* [STATED GOAL]: What is needed is the run of lines from the one containing "Write the bpy" through the one containing "R = math.radians", echoed exactly, with both ends kept and nothing added.

* [Data listing]:
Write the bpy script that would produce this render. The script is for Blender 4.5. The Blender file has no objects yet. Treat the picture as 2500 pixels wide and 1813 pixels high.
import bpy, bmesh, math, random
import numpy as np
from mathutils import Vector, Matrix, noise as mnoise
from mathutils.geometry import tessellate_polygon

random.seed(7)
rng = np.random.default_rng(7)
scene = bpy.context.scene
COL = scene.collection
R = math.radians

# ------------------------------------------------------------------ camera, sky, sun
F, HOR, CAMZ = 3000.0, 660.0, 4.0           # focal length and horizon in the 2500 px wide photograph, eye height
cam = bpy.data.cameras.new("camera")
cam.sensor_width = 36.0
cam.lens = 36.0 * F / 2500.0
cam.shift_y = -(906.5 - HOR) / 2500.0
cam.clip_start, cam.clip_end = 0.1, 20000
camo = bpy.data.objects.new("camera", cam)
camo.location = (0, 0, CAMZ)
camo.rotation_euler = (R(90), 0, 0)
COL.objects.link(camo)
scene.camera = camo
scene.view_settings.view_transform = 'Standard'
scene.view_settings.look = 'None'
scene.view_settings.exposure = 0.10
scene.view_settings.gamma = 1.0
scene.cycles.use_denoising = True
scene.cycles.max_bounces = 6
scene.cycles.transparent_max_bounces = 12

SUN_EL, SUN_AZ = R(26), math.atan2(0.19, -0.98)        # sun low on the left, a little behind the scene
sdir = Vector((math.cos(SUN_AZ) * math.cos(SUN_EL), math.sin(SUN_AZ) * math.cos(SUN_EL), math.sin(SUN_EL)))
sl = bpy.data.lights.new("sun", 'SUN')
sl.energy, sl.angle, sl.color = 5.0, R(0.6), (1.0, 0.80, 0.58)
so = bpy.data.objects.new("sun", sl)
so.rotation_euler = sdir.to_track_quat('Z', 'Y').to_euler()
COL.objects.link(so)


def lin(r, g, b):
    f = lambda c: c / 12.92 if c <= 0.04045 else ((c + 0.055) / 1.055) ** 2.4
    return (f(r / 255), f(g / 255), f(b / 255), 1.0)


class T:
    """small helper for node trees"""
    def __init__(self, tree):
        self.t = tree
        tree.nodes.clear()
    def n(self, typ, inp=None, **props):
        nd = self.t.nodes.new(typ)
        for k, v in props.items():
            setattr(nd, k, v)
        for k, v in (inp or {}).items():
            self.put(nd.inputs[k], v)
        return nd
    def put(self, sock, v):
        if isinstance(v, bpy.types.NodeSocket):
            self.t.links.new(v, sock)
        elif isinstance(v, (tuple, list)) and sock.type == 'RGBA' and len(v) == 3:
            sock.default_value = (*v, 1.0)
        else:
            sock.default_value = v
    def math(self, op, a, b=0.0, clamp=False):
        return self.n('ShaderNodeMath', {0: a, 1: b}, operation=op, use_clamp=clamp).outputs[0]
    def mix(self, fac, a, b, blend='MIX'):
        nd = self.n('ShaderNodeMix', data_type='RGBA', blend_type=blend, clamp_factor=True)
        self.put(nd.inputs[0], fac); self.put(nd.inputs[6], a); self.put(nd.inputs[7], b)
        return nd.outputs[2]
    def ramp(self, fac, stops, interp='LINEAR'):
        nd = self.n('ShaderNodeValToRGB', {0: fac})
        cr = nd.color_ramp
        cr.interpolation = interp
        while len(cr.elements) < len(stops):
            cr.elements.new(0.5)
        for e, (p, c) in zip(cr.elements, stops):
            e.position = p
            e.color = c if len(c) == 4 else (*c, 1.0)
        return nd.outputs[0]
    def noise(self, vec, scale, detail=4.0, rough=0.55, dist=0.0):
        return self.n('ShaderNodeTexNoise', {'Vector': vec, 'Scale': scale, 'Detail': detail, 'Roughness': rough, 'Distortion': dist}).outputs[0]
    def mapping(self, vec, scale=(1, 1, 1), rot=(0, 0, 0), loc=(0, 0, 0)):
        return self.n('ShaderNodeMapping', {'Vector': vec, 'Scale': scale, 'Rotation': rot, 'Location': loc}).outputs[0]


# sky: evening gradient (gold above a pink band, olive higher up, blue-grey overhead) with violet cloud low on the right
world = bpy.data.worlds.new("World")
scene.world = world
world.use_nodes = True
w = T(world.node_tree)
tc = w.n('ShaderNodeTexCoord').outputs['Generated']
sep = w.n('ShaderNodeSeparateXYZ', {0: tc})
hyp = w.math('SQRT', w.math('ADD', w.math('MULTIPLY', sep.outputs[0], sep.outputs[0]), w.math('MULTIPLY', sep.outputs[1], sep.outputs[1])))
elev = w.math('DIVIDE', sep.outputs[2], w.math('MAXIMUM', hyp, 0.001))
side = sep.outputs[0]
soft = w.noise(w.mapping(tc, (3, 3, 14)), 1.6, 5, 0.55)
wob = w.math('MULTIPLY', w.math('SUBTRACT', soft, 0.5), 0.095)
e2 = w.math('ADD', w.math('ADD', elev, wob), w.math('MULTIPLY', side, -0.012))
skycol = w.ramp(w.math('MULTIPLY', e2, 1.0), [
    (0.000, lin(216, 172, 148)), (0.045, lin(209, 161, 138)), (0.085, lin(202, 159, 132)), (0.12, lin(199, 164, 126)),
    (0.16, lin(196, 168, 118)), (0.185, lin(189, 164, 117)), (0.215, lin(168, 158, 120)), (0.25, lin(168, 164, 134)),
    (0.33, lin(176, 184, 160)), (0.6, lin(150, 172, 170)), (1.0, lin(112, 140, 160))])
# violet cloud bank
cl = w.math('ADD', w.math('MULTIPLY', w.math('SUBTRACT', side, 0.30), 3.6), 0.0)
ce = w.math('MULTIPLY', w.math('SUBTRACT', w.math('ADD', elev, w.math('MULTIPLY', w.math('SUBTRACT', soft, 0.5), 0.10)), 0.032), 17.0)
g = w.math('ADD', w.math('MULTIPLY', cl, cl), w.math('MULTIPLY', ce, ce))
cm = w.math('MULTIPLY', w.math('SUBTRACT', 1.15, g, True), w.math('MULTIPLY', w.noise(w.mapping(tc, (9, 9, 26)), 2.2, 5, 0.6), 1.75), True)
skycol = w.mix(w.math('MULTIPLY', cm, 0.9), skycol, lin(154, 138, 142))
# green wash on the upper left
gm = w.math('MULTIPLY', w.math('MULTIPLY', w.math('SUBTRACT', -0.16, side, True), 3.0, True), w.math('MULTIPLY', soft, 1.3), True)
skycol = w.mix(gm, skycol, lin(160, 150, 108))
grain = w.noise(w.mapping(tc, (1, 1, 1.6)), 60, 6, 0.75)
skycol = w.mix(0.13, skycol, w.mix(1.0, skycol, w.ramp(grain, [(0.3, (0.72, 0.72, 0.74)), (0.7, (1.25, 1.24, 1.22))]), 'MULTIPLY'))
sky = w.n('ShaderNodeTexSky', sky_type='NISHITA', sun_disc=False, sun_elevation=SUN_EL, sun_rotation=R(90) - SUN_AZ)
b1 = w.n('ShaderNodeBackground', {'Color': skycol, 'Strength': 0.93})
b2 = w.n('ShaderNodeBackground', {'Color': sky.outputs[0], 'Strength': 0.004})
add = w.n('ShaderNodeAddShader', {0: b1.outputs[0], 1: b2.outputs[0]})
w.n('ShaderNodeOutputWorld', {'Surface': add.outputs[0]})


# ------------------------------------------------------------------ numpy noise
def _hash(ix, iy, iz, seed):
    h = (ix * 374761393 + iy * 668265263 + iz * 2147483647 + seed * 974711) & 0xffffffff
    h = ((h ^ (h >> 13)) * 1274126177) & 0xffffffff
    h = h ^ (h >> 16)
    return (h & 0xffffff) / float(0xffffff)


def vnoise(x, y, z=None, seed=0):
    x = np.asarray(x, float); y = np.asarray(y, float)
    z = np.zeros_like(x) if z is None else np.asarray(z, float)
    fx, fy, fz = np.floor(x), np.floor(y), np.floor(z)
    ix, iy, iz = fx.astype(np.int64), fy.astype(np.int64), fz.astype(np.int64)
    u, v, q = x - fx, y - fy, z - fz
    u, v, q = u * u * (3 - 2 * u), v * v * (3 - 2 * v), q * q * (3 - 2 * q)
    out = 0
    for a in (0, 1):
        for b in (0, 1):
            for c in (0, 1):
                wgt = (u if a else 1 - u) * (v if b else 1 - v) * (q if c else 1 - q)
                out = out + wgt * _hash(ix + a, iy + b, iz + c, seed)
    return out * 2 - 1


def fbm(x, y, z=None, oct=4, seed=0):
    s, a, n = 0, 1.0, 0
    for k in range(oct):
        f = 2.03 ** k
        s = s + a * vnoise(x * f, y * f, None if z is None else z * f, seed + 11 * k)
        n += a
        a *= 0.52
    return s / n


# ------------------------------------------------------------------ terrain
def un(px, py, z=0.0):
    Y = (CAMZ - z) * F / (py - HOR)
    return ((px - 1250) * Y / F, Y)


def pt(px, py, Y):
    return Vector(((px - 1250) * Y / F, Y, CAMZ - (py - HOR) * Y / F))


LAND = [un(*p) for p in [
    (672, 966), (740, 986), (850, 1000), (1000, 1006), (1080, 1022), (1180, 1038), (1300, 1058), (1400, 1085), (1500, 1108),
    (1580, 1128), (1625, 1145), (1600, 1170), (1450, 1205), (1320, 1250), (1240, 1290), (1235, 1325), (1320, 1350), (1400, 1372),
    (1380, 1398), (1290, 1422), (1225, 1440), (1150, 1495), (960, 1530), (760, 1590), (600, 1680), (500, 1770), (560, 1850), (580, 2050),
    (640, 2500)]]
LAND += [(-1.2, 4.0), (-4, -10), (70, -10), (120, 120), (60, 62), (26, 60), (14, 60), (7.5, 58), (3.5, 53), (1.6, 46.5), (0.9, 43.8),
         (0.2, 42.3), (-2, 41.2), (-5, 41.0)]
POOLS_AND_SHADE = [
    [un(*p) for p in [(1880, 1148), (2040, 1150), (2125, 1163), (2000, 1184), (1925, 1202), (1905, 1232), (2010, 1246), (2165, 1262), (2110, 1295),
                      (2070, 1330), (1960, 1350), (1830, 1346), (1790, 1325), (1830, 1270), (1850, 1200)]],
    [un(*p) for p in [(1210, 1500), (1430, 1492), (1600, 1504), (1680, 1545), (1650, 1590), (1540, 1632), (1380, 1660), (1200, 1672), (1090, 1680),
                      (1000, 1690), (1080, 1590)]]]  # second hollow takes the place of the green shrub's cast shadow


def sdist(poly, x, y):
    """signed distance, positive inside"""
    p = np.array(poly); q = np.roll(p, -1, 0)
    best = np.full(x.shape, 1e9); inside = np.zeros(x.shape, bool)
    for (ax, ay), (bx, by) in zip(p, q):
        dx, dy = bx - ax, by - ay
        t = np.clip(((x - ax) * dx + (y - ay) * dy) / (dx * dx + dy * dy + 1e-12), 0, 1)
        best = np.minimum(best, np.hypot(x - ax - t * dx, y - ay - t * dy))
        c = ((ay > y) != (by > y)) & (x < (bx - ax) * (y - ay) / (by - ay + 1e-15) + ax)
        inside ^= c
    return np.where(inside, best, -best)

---

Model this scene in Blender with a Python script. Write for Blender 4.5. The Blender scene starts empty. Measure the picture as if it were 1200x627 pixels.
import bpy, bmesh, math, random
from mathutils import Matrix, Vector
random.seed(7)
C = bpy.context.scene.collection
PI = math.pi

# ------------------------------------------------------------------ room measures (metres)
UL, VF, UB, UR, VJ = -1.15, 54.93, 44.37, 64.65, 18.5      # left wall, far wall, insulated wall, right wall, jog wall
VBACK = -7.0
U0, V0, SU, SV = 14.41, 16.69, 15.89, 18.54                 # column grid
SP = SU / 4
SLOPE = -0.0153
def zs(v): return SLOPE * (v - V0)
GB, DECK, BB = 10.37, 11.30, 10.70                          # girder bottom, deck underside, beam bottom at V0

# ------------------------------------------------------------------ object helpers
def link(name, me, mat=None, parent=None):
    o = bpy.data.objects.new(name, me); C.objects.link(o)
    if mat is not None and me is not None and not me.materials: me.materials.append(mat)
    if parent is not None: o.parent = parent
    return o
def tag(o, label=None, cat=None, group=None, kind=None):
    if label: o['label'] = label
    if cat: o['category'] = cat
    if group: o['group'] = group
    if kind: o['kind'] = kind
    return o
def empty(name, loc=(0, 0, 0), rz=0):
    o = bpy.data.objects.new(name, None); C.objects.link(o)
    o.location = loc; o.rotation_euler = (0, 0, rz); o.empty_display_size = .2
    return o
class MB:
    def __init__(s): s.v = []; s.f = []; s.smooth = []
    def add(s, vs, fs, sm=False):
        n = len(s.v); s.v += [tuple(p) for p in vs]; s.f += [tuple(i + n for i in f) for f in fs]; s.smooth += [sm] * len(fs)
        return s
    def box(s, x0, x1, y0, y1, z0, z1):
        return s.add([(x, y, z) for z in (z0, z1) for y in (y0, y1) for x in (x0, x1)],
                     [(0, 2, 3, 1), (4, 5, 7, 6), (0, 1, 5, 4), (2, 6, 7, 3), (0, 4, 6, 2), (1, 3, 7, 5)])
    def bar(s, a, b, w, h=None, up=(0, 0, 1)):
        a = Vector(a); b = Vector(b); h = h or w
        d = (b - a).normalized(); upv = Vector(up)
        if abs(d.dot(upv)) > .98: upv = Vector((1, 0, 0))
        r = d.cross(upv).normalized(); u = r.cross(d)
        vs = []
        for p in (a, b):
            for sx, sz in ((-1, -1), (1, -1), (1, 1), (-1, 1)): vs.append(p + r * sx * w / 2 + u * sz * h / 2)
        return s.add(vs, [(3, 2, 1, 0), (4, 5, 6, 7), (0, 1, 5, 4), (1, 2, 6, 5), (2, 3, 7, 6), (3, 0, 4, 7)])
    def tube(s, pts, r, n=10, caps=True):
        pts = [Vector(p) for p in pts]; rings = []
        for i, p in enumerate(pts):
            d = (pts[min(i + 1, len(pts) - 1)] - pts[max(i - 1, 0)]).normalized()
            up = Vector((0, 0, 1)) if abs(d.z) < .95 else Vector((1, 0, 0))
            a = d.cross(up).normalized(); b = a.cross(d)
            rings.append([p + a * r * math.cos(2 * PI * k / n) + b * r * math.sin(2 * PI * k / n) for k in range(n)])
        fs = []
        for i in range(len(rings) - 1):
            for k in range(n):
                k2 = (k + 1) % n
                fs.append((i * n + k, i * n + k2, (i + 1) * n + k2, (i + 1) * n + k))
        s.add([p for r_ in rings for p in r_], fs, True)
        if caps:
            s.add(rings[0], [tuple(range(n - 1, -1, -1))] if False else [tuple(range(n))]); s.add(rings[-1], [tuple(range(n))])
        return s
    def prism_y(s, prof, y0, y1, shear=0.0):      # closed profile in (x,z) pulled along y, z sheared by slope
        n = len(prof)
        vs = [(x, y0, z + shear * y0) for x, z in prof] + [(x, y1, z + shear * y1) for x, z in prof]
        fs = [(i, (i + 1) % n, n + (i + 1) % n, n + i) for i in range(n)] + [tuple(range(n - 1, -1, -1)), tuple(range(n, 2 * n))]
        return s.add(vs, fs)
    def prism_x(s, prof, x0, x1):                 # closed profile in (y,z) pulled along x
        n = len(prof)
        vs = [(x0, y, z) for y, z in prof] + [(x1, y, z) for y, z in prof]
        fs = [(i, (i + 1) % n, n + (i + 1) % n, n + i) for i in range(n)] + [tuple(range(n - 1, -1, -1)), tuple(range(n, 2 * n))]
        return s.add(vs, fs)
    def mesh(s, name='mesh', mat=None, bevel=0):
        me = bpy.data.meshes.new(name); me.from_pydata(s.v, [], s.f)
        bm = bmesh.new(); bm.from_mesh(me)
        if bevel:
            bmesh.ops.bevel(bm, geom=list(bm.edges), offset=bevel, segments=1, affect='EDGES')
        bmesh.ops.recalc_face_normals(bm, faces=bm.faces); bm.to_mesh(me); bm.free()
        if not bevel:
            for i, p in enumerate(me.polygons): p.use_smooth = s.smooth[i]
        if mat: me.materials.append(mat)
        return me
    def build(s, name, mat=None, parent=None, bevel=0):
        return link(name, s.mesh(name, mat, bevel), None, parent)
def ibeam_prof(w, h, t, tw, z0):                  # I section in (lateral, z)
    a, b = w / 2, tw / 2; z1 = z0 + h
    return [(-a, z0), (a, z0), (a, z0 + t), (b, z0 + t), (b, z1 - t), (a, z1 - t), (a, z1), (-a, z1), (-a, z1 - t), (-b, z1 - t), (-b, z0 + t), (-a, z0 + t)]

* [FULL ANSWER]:
Write the bpy script that would produce this render. The script is for Blender 4.5. The Blender file has no objects yet. Treat the picture as 2500 pixels wide and 1813 pixels high.
import bpy, bmesh, math, random
import numpy as np
from mathutils import Vector, Matrix, noise as mnoise
from mathutils.geometry import tessellate_polygon

random.seed(7)
rng = np.random.default_rng(7)
scene = bpy.context.scene
COL = scene.collection
R = math.radians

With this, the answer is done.